[EXERCISE TASK] How does the data below read from its first line through the line containing "scene.camera = cam"? Print those lines exactly.

[SOURCE DATA]
** start **

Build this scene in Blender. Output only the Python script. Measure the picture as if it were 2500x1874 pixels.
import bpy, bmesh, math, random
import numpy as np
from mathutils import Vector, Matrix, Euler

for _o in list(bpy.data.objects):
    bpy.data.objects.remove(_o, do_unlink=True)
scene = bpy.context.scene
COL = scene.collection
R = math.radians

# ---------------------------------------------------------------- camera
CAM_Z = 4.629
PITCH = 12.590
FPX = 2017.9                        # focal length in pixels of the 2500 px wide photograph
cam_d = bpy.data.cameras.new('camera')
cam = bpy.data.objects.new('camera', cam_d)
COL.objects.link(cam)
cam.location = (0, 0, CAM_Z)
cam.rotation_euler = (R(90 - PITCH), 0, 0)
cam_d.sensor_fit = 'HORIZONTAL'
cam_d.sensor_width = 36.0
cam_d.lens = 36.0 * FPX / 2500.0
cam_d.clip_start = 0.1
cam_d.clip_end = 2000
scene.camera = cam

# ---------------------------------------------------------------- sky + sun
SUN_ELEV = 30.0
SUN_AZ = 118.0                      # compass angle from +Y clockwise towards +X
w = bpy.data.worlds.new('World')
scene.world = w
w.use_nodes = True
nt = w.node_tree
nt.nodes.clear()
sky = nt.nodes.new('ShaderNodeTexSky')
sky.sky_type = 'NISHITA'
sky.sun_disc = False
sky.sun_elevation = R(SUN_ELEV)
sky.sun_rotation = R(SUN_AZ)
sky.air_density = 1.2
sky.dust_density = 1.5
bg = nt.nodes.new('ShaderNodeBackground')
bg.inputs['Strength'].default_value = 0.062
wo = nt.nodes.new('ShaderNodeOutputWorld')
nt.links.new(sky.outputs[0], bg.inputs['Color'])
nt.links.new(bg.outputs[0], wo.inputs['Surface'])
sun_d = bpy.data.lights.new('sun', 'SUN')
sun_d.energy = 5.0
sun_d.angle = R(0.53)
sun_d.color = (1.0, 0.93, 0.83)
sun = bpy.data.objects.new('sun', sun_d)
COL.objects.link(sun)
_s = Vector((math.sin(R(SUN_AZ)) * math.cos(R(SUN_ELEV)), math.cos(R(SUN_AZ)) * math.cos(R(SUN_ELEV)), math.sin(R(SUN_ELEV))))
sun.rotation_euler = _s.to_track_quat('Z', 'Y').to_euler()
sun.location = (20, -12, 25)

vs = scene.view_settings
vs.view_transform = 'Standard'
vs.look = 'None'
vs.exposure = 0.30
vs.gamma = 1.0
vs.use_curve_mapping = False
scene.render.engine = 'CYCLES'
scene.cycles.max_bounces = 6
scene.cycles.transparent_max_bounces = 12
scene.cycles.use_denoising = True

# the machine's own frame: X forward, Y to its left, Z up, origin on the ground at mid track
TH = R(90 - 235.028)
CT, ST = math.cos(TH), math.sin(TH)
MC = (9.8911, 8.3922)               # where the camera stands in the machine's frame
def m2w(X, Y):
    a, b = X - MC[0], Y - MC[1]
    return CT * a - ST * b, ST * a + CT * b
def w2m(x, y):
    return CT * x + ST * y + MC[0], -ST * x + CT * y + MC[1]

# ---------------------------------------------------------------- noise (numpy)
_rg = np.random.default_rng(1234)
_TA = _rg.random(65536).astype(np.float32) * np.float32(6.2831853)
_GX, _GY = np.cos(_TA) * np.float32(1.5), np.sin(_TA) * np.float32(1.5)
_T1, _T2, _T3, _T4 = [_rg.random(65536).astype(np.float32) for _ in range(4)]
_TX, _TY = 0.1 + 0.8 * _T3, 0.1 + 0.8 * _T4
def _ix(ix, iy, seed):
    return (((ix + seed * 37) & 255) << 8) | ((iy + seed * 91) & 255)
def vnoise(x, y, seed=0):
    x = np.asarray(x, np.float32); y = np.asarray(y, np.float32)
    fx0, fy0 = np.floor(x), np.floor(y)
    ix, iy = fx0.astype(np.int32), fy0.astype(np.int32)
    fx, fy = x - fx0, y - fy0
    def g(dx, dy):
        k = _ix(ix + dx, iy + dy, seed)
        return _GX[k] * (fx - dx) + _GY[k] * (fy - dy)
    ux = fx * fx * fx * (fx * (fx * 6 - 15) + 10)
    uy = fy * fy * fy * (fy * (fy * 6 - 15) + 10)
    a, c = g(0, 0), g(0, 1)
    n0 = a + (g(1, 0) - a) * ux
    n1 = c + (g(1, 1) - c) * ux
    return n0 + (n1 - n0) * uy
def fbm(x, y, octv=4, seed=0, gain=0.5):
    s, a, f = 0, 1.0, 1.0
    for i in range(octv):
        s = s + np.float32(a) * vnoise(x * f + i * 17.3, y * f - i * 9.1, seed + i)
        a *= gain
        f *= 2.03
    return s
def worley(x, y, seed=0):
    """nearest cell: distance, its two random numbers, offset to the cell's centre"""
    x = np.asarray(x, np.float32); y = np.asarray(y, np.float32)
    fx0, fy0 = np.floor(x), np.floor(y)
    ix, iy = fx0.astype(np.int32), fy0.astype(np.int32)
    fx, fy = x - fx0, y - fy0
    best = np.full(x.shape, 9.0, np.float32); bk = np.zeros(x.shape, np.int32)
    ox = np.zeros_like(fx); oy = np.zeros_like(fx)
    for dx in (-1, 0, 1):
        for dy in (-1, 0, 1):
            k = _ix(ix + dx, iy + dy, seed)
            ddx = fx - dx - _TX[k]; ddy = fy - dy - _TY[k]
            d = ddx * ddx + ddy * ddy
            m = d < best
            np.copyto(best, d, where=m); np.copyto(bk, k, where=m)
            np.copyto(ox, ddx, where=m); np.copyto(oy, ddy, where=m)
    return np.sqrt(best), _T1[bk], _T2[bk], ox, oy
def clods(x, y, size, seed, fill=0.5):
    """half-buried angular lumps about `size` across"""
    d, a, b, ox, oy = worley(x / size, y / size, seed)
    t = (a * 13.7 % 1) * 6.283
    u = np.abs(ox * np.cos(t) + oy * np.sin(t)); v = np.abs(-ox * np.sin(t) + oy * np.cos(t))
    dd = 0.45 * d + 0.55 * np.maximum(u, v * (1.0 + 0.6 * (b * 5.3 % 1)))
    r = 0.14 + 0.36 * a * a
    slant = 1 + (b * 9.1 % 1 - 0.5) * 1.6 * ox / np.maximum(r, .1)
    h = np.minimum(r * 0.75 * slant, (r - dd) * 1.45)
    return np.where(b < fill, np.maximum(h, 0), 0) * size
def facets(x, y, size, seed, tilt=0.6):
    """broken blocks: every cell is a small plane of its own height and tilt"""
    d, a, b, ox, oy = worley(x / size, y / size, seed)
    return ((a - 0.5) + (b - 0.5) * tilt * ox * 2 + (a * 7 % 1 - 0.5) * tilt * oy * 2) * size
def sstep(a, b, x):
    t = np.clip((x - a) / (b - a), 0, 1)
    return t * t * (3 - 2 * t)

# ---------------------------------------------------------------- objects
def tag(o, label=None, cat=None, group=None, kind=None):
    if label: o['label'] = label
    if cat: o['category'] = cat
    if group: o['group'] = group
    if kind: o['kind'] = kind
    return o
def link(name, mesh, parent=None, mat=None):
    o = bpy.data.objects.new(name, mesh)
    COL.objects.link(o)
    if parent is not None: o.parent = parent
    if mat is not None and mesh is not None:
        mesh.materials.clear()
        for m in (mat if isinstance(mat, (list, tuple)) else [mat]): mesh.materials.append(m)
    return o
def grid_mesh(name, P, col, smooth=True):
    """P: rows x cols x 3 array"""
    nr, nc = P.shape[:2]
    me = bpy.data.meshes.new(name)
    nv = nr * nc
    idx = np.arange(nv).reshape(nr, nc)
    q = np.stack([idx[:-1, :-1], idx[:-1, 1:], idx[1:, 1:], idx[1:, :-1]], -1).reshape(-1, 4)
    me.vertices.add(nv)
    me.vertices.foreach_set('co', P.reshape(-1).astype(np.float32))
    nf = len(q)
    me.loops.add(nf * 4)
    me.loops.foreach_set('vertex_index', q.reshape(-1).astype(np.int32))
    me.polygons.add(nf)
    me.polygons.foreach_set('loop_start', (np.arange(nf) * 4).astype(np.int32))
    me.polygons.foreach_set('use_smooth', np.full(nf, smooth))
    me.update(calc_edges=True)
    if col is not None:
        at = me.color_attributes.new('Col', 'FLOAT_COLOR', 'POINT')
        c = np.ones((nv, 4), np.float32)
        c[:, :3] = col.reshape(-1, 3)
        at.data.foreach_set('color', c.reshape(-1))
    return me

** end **

[SOLUTION FOR THIS EXERCISE]
Build this scene in Blender. Output only the Python script. Measure the picture as if it were 2500x1874 pixels.
import bpy, bmesh, math, random
import numpy as np
from mathutils import Vector, Matrix, Euler

for _o in list(bpy.data.objects):
    bpy.data.objects.remove(_o, do_unlink=True)
scene = bpy.context.scene
COL = scene.collection
R = math.radians

# ---------------------------------------------------------------- camera
CAM_Z = 4.629
PITCH = 12.590
FPX = 2017.9                        # focal length in pixels of the 2500 px wide photograph
cam_d = bpy.data.cameras.new('camera')
cam = bpy.data.objects.new('camera', cam_d)
COL.objects.link(cam)
cam.location = (0, 0, CAM_Z)
cam.rotation_euler = (R(90 - PITCH), 0, 0)
cam_d.sensor_fit = 'HORIZONTAL'
cam_d.sensor_width = 36.0
cam_d.lens = 36.0 * FPX / 2500.0
cam_d.clip_start = 0.1
cam_d.clip_end = 2000
scene.camera = cam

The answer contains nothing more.